Creedence Clearwater Revival’s Forgotten Woodstock Performance

What is sometimes forgotten with the passing of time and against the seminal influence of Woodstock is that Creedence Clearwater Revival was one of the few bands to appear at the festival that had already achieved significant success on the Billboard charts. Truth is, there are some that don’t even know the band performed there at all on August 17, 1969. The reason, of course, is that CCR was not in the movie or the album that came out in the wake of the festival.

Creedence’s hour-long set was like a greatest hits album, with “Bad Moon Rising” and “Proud Mary” both having reached No.2 on the Billboard Hot 100. As they walked on stage at Woodstock, just after midnight on Saturday, their current single, “Green River” was at No.15, its third week on the U.S. chart; it would be their third single to reach No.2. As John Fogerty later said, “By the time we got to Woodstock, I felt we were the number one band. Assuming that The Beatles were God, I thought that we were the next thing under them.”

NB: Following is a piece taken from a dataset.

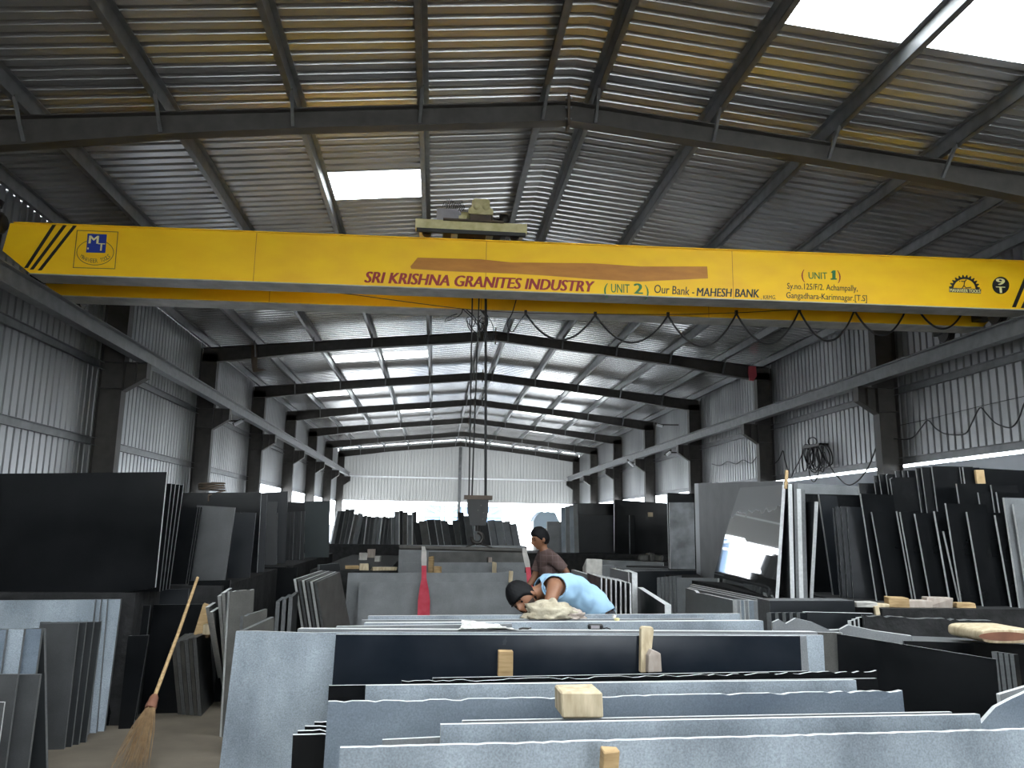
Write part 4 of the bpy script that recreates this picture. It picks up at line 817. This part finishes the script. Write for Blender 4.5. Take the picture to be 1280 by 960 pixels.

To the band, Woodstock must have seemed like just another festival, as it did at the time to so many of the artists. In the summer of 1969 CCR had already played the Newport Festival in California, the Denver and the Atlanta festivals, along with the Atlantic City Festival. Given the fact that they were just about the hottest band on the charts, every promoter wanted them at the top – or close to the top – of the bill.

The festival set
Unlike so many of the bands at Woodstock, CCR went on stage fairly close to their scheduled midnight slot, even though they were supposed to be in a prime Saturday evening slot. According to John Fogerty, “We were supposed to be in the prime spot for that evening. The Dead went on and pulled their usual shenanigans.”

Their hour-long set started at half-past midnight on Sunday, August 17, and kicked off with the perfect opener: “Born On The Bayou.” They followed it with “Green River” and then a cover of Wilson Pickett’s “Ninety-Nine And A Half (Won’t Do),” from their debut album, after which it was “Commotion,” “Bootleg,” “Bad Moon Rising,” and “Proud Mary.”

Up to that point, the group very much played the songs as you might have experienced them on the record. As their set progressed, however, they stretched their songs into longer, more improvised versions, which was their normal way of playing them. “I Put A Spell On You” stretched the five-minute single to almost twice its length, while “Keep On Chooglin’” ran for close to ten minutes. “Suzie Q,” the Dale Hawkins classic, went far past its original eight-minute run-time.

Why were they not in the film?
Why were they not in the film? Most likely their record company at the time was unwilling to co-operate. Did it affect their career? It’s hard to say, but it obviously would have done them no harm on the world stage to have the additional exposure. Nonetheless, like “Green River,” “Bad Moon Rising,” and “Proud Mary,” both “Travellin’ Band” and “Lookin’ out My Back Door” made No.2 on the Billboard chart, and they eventually topped the charts in Britain with “Bad Moon Rising.” Their album, Green River, came out a month after Woodstock and it topped the charts, as did Cosmo’s Factory the following year. CCR were huge… but could they have been even bigger?